The placement of the 1 ball in the rack is set. It goes in the front of the diamond on the foot spot. The placement of the 9 is also set, as the rules say it must be racked in the middle of the rack. So when you are looking down the table on your break, you will see the 1 ball closest to you in the rack. That 1 ball does play an important role in the break shot: It is the first ball on the table that needs to be contacted since it is the lowest-numbered ball on the table. Even if the 9 ball winds up hanging on a pocket, if your 1 ball and cue ball aren't in a good location in relation to each other, you won't be able to pocket that 9 ball and win the game during your turn at the table. That means you may have to turn over control of the table to your opponent with the game-winning ball hanging in the pocket!

Racking Strategy

It is almost a given that you or your opponent will pocket some balls on the break shot. That's the goal, after all. Based on this knowledge, the positioning of the balls after the break can be predicted to a degree. There is always the added element of luck, so there are no guarantees that the balls will wind up where you need them to — but to say that the pros study racking and breaking in nine ball very carefully is an understatement.

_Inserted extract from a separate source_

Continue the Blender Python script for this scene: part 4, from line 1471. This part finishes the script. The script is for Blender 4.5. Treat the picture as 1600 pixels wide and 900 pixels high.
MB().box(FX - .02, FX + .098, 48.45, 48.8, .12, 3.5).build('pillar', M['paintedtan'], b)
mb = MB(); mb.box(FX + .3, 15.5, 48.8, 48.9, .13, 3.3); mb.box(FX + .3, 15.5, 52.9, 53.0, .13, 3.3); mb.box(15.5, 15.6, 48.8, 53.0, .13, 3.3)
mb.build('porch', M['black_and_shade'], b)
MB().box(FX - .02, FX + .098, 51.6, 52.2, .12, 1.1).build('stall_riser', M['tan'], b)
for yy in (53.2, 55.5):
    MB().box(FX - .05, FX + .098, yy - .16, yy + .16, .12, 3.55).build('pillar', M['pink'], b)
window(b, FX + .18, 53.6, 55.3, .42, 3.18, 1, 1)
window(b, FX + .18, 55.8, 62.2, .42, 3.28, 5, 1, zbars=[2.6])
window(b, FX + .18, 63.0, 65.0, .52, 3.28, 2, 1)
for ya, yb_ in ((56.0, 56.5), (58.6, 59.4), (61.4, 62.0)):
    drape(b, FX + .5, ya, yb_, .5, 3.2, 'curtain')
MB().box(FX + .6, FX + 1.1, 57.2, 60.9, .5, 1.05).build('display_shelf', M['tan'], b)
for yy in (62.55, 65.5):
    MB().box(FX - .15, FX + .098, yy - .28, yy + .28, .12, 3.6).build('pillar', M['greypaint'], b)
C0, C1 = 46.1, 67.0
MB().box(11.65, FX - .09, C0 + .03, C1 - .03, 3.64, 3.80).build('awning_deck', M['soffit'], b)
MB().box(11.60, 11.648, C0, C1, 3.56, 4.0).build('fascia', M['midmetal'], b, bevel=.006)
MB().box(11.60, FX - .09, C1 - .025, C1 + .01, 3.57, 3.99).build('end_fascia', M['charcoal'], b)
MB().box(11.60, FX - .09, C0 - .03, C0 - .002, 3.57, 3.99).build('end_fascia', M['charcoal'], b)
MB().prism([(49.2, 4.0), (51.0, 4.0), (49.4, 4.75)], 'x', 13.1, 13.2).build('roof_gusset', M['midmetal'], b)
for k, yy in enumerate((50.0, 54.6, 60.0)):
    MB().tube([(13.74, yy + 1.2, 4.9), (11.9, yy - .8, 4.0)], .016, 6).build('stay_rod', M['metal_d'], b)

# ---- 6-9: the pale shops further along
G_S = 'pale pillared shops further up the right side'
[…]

The trick to the break shot is to rack the balls so that they will scatter in such a way that your opponent will have a tough time getting to them in numerical order.

Rack and Positioning

To set the rack in a particular way for your opponent, you will have to have witnessed your opponent's skills in advance. If your opponent typically has a good run at the table, you will want to rack the balls in such a way that you will keep her on her toes.

For example, you could set your rack so that the lowest-numbered balls will scatter a certain way on the table. The farther apart they are from one another, the more you will force your opponent to maneuver his way up and down the table, and the harder it will be for him to pocket balls and continue a run. The best way to learn where to rack the balls is to watch the pros and take the time to experiment a little by yourself.

Know Your Opponent

While any good instructor or top-ranked player will tell you that you have to “play your own game” and not try to play your opponent's game, it's also good to know your opponent's weaknesses. For example: If you notice that your opponent has trouble shooting bank shots, then when you play a safety, leave him or her a bank shot. Maybe you notice that your opponent also misses a lot of long shots, but still goes for the try, nonetheless. If you find yourself without a shot, you can bait your opponent by leaving a long shot. If you're forced to make a defensive move, that's the perfect time to consider your opponent's weaknesses.